MATERIAL PROVIDED =
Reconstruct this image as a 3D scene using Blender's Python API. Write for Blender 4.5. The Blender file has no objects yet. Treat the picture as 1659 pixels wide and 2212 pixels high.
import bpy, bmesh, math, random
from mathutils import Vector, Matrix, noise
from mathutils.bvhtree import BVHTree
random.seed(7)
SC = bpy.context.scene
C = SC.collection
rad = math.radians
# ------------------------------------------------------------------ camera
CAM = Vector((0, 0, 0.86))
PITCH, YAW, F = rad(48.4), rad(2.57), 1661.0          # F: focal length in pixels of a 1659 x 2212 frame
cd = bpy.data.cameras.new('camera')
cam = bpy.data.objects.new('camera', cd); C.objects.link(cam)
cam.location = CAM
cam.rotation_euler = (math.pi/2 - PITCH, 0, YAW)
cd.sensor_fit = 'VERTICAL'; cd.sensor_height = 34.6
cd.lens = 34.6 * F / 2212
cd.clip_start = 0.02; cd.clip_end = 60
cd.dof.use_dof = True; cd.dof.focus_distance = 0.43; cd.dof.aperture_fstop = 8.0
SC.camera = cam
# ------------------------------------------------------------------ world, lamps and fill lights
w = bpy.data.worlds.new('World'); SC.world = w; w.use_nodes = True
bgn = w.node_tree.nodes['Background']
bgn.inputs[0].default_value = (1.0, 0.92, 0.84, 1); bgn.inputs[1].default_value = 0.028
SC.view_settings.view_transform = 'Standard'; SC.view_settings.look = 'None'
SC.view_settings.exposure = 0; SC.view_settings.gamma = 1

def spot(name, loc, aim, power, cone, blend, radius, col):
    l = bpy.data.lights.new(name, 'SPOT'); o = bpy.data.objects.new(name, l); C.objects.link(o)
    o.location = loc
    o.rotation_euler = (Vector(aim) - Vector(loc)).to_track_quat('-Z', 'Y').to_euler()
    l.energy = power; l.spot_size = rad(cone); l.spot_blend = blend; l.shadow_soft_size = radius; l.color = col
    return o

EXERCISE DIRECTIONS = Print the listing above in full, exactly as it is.

FINAL ANSWER =
Reconstruct this image as a 3D scene using Blender's Python API. Write for Blender 4.5. The Blender file has no objects yet. Treat the picture as 1659 pixels wide and 2212 pixels high.
import bpy, bmesh, math, random
from mathutils import Vector, Matrix, noise
from mathutils.bvhtree import BVHTree
random.seed(7)
SC = bpy.context.scene
C = SC.collection
rad = math.radians
# ------------------------------------------------------------------ camera
CAM = Vector((0, 0, 0.86))
PITCH, YAW, F = rad(48.4), rad(2.57), 1661.0          # F: focal length in pixels of a 1659 x 2212 frame
cd = bpy.data.cameras.new('camera')
cam = bpy.data.objects.new('camera', cd); C.objects.link(cam)
cam.location = CAM
cam.rotation_euler = (math.pi/2 - PITCH, 0, YAW)
cd.sensor_fit = 'VERTICAL'; cd.sensor_height = 34.6
cd.lens = 34.6 * F / 2212
cd.clip_start = 0.02; cd.clip_end = 60
cd.dof.use_dof = True; cd.dof.focus_distance = 0.43; cd.dof.aperture_fstop = 8.0
SC.camera = cam
# ------------------------------------------------------------------ world, lamps and fill lights
w = bpy.data.worlds.new('World'); SC.world = w; w.use_nodes = True
bgn = w.node_tree.nodes['Background']
bgn.inputs[0].default_value = (1.0, 0.92, 0.84, 1); bgn.inputs[1].default_value = 0.028
SC.view_settings.view_transform = 'Standard'; SC.view_settings.look = 'None'
SC.view_settings.exposure = 0; SC.view_settings.gamma = 1

def spot(name, loc, aim, power, cone, blend, radius, col):
    l = bpy.data.lights.new(name, 'SPOT'); o = bpy.data.objects.new(name, l); C.objects.link(o)
    o.location = loc
    o.rotation_euler = (Vector(aim) - Vector(loc)).to_track_quat('-Z', 'Y').to_euler()
    l.energy = power; l.spot_size = rad(cone); l.spot_blend = blend; l.shadow_soft_size = radius; l.color = col
    return o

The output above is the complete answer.